[3D scene scripts]
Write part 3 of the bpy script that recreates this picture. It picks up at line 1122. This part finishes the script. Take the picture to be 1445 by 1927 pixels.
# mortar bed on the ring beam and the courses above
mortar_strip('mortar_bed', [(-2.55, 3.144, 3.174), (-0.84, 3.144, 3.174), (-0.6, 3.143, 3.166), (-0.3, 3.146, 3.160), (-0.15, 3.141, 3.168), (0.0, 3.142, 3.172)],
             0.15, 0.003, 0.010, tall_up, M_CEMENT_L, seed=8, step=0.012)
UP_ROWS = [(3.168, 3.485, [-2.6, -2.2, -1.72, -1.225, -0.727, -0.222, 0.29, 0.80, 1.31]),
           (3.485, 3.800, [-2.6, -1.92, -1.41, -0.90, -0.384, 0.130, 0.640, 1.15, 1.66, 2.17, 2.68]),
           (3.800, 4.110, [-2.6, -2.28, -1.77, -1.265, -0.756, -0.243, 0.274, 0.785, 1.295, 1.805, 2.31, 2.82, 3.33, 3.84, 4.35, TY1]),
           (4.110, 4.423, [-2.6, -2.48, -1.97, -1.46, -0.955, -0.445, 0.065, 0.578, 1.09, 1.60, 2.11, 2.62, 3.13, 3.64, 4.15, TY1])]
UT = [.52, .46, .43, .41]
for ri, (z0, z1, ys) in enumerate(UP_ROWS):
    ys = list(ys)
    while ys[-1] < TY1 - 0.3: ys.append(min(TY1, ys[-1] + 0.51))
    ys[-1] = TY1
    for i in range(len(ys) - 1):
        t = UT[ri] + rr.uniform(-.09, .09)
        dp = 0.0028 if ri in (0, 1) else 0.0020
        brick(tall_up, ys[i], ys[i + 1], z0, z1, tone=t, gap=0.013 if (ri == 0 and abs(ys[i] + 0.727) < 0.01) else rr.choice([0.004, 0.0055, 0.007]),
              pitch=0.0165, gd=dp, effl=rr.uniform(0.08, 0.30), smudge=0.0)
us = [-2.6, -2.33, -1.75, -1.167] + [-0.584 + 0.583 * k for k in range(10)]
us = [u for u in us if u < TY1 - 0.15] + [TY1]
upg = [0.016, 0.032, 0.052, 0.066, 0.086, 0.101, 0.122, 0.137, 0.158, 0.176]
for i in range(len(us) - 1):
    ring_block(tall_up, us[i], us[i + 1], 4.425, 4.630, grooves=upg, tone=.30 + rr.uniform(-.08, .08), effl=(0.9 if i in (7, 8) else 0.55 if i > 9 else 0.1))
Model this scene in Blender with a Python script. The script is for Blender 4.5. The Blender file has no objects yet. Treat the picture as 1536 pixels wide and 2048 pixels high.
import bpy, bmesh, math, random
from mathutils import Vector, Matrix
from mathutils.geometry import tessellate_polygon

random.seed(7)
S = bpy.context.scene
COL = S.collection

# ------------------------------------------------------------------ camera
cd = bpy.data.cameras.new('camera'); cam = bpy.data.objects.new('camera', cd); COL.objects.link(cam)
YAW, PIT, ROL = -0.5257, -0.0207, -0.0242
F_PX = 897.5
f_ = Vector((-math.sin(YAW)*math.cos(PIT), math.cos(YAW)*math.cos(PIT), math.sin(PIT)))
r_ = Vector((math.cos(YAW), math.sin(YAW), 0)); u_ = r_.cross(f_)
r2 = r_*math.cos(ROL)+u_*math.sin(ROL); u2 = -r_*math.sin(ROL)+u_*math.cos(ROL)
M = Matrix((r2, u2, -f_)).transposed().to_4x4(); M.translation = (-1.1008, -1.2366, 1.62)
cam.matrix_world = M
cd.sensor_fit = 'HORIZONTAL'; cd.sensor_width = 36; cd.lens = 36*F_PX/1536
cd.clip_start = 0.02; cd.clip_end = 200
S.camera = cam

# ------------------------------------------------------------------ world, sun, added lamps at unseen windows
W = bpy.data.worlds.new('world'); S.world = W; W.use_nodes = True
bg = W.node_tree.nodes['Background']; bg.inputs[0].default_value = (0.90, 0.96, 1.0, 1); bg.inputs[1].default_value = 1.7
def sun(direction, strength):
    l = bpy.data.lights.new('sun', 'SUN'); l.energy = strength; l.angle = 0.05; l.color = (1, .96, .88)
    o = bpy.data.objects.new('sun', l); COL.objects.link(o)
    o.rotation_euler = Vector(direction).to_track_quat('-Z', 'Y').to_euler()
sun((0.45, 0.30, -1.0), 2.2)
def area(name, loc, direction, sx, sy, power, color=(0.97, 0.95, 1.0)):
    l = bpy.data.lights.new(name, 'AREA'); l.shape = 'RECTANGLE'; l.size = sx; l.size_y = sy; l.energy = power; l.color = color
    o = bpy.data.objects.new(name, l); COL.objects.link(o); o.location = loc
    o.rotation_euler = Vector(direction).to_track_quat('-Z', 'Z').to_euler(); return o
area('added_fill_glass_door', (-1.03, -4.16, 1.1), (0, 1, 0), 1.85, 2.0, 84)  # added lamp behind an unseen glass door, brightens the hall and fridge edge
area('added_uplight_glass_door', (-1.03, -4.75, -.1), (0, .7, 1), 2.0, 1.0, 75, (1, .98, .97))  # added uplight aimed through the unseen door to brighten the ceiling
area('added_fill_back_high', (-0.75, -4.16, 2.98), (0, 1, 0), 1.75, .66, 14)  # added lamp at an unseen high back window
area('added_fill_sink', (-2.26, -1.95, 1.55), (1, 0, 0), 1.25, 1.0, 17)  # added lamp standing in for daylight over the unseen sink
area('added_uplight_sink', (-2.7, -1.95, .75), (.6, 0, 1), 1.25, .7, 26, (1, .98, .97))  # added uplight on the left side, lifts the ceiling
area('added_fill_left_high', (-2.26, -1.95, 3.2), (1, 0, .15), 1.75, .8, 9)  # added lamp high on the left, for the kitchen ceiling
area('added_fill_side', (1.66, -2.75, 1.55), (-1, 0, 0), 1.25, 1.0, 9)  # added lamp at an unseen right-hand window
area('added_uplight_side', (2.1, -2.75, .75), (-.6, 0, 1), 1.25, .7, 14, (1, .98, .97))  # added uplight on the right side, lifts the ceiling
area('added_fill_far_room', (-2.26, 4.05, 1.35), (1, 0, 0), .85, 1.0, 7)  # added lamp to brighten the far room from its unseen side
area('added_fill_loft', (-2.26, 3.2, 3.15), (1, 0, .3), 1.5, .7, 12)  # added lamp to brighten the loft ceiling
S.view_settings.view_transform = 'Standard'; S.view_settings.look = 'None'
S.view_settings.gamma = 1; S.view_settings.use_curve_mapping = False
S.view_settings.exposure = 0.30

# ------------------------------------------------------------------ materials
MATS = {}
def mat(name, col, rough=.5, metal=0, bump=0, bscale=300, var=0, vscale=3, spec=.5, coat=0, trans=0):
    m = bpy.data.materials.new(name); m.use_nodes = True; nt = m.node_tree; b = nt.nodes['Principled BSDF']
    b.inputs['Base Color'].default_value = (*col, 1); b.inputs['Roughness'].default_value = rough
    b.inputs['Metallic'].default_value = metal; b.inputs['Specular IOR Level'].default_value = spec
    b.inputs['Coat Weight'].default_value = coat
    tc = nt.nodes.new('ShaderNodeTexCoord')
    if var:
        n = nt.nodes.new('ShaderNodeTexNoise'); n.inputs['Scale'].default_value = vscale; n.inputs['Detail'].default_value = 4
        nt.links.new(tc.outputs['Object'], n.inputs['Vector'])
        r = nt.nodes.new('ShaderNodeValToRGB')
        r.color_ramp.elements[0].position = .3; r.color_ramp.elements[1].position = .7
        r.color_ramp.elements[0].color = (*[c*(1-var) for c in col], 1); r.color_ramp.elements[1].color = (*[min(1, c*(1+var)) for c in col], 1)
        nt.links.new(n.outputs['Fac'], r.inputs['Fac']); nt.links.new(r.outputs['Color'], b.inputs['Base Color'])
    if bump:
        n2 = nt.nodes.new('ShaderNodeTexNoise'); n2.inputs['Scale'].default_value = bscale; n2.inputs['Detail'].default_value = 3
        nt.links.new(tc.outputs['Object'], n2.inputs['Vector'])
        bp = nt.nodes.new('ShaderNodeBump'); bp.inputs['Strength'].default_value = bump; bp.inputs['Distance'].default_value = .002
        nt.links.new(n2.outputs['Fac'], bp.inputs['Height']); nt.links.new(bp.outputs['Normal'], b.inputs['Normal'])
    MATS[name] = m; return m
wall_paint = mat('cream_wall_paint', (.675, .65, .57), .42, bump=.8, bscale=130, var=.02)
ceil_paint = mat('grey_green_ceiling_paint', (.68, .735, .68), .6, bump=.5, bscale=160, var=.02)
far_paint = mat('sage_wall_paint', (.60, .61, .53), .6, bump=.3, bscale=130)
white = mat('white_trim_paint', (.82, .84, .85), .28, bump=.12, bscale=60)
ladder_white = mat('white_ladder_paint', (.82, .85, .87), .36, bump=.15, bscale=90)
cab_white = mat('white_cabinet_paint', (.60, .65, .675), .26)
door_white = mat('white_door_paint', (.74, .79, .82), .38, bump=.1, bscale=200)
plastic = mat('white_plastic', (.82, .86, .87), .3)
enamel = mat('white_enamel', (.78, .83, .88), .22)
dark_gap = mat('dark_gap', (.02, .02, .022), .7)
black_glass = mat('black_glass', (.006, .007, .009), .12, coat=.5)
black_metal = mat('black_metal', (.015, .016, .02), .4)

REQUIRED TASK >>
Only a number is wanted: how many lines contain the word "bscale"?

THE RESPONSE >>
8